EXERCISE INSTRUCTIONS:
It is required that the lines from the top of the listing through the line with "return (f(r), f(g), f(b), 1)" be reproduced exactly, excluding pictures.

DATA EXTRACT:

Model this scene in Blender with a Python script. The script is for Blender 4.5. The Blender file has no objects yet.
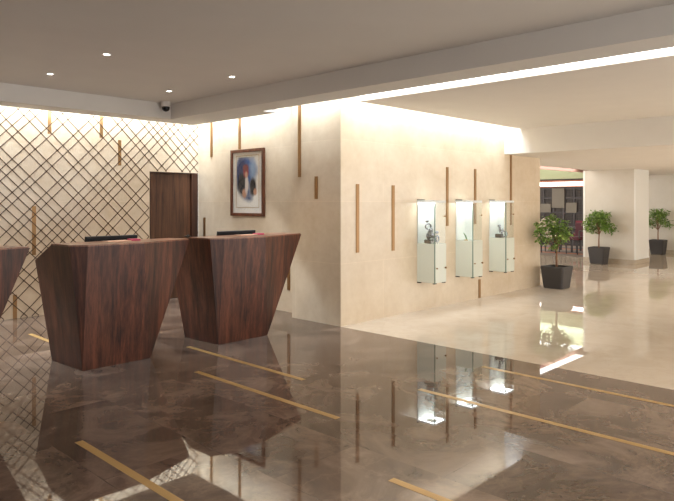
import bpy, bmesh, math, random
from mathutils import Vector, Matrix
R = math.radians
scene = bpy.context.scene
COL = scene.collection

# ------------------------------------------------------------------ helpers
def lin(r, g, b):
    f = lambda c: (c/255/12.92) if c/255 <= .04045 else ((c/255+.055)/1.055)**2.4
    return (f(r), f(g), f(b), 1)

class NT:
    def __init__(s, name):
        s.m = bpy.data.materials.new(name); s.m.use_nodes = True
        s.t = s.m.node_tree; s.b = s.t.nodes['Principled BSDF']
    def n(s, typ, **kw):
        nd = s.t.nodes.new(typ)
        for k, v in kw.items():
            if k.startswith('i_'):
                key = k[2:]
                nd.inputs[int(key) if key.isdigit() else key.replace('_', ' ')].default_value = v
            else: setattr(nd, k, v)
        return nd
    def l(s, a, b): s.t.links.new(a, b)
    def setb(s, **kw):
        for k, v in kw.items(): s.b.inputs[k.replace('_', ' ')].default_value = v
    def mix(s, fac, a, b, blend='MIX'):
        nd = s.n('ShaderNodeMix', data_type='RGBA', blend_type=blend)
        for sock, v in ((nd.inputs[0], fac), (nd.inputs[6], a), (nd.inputs[7], b)):
            if hasattr(v, 'links') or isinstance(v, bpy.types.NodeSocket): s.l(v, sock)
            else: sock.default_value = v
        return nd.outputs[2]
    def ramp(s, fac, stops):
        nd = s.n('ShaderNodeValToRGB'); cr = nd.color_ramp
        while len(cr.elements) < len(stops): cr.elements.new(.5)
        for e, (p, c) in zip(cr.elements, stops): e.position = p; e.color = c
        s.l(fac, nd.inputs[0]); return nd.outputs[0]
    def math(s, op, a, b=0.0, clamp=False):
        nd = s.n('ShaderNodeMath', operation=op, use_clamp=clamp)
        for sock, v in ((nd.inputs[0], a), (nd.inputs[1], b)):
            if isinstance(v, bpy.types.NodeSocket): s.l(v, sock)
            else: sock.default_value = v
        return nd.outputs[0]

def simple(name, col, rough=.5, metal=0, spec=.5, bump=0, bscale=60):
    k = NT(name)
    k.setb(Base_Color=col, Roughness=rough, Metallic=metal)
    k.b.inputs['Specular IOR Level'].default_value = spec
    tc = k.n('ShaderNodeTexCoord')
    nz = k.n('ShaderNodeTexNoise', i_Scale=bscale, i_Detail=4.0); k.l(tc.outputs['Object'], nz.inputs['Vector'])
    d = tuple(c*.93 for c in col[:3]) + (1,)
    k.l(k.mix(nz.outputs[0], d, col), k.b.inputs['Base Color'])
    if bump:
        bp = k.n('ShaderNodeBump', i_Strength=bump, i_Distance=.01); k.l(nz.outputs[0], bp.inputs['Height'])
        k.l(bp.outputs[0], k.b.inputs['Normal'])
    return k.m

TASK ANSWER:
Model this scene in Blender with a Python script. The script is for Blender 4.5. The Blender file has no objects yet.
import bpy, bmesh, math, random
from mathutils import Vector, Matrix
R = math.radians
scene = bpy.context.scene
COL = scene.collection

# ------------------------------------------------------------------ helpers
def lin(r, g, b):
    f = lambda c: (c/255/12.92) if c/255 <= .04045 else ((c/255+.055)/1.055)**2.4
    return (f(r), f(g), f(b), 1)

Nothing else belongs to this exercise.